Читаем Лермонтов и Пушкин. Две дуэли (сборник) полностью

Значит, была еще другая половина гостей, которая мыслила иначе, а в подробности, что говорили эти гости, осталось неизвестным. Только понятно, что людей в комнате было много.

«Разговор шел жарче, молодой камер-юнкер Столыпин сообщал мнения, рождавшие новые споры, и в особенности настаивал, что иностранцам нет дела до поэзии Пушкина, что дипломаты свободны от влияния законов, что Дантес и Геккерн, будучи знатные иностранцы, не подлежат ни законам, ни суду русскому. Разговор принял было юридическое направление, но Лермонтов прервал его словами, которые после почти вполне поместил в стихах: „Если над ними нет закона и суда земного, если они палачи Гения, так есть Божий суд“»[162].
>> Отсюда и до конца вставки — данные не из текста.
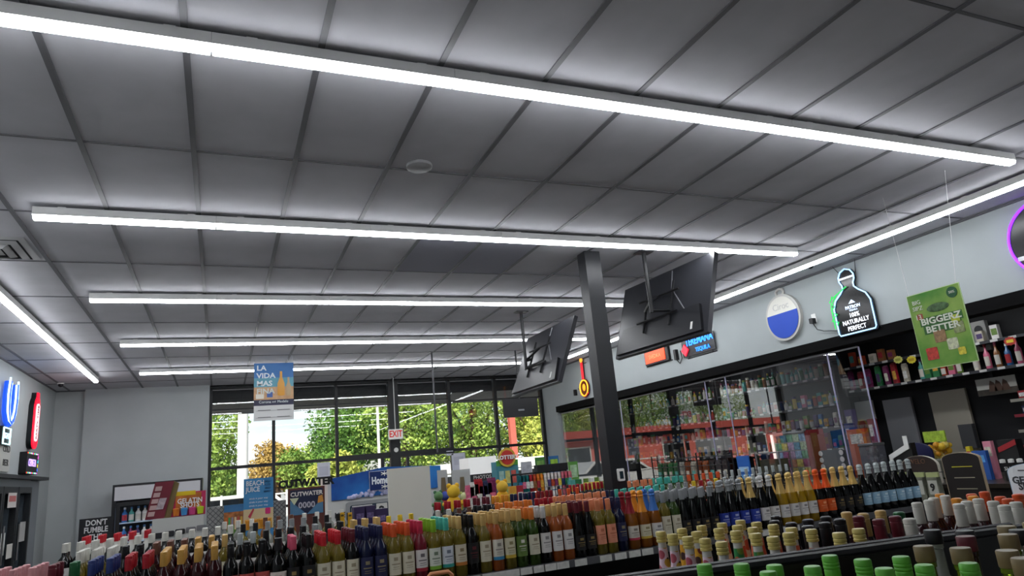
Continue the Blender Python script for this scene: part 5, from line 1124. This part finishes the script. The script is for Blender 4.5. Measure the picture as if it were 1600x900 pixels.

Почти то же самое дошло до нас в воспоминании другого кузена Лермонтова – Юрьева – правда, лишь в пересказе Бурнашева. Но Бурнашев – странный мемуарист: его свидетельства – сплошь сплетни и пересказы, но какие-то достоверные. Они странно оказываются соответствующими другим свидетельствам. Так рассказ Юрьева о событии в его передаче почти полностью совпадает с показаниями Раевского на следствии. Юрьев, кстати, говорит о другом участнике спора – Столыпине: «Н. А. С. – дипломат, служащий под началом Нессельроде, один из представителей самого что ни есть высшего круга. Но, впрочем, джентльмен во всем значении этого слова»[163].

«Лермонтов сказал на это, что русский человек, конечно, чисто русский, а не офранцуженный и испорченный, какую бы обиду Пушкин ему ни сделал, снес бы ее, во имя любви своей к славе России, и никогда не поднял бы на этого великого представителя всей интеллектуальности России своей руки», – это уже Бурнашев со слов Юрьева.[164]

Спор, кажется, обрывался на ноте: «Да он дошел до бешенства, его надо связать!» – сказал кузен про Лермонтова, и тот чуть ли не выгнал его из дому. Пояснить требуется, что Н. А. Столыпин – родной брат Алексея Столыпина-Монго, ближайшего друга Лермонтова, и столь бурная ссора с ним была для Лермонтова не так проста. Неслучайно Лермонтов в своих показаниях и не торопится его называть. Это сделает Раевский. Висковатов, считавший себя по праву первым биографом Лермонтова, хоть были и другие до него, утверждал, что «в негодовании на всех защитников Дантеса и противников Пушкина Лермонтов особенно язвил Столыпина, прадед которого происходил далеко не от знатных предков и обогатился на винных откупах, следовательно, не совсем безупречными средствами, хотя и пользовался репутациею высоко честного человека» – и что «пылкий поэт живо вспомнил принижение отца его родом Столыпиных»[165]. – Вероятно, здесь ошибка. Несмотря на все ссоры отца Лермонтова с бабушкой и со всем семейством бабушки (Столыпиными) и на то, что Лермонтов с ранних пор в этих размолвках и ссорах брал сторону отца, он никогда не отрекался от Столыпиных как своей родни… И речь в стихах, конечно, не о них. Хоть один из них, возможно, в споре и задел его самого.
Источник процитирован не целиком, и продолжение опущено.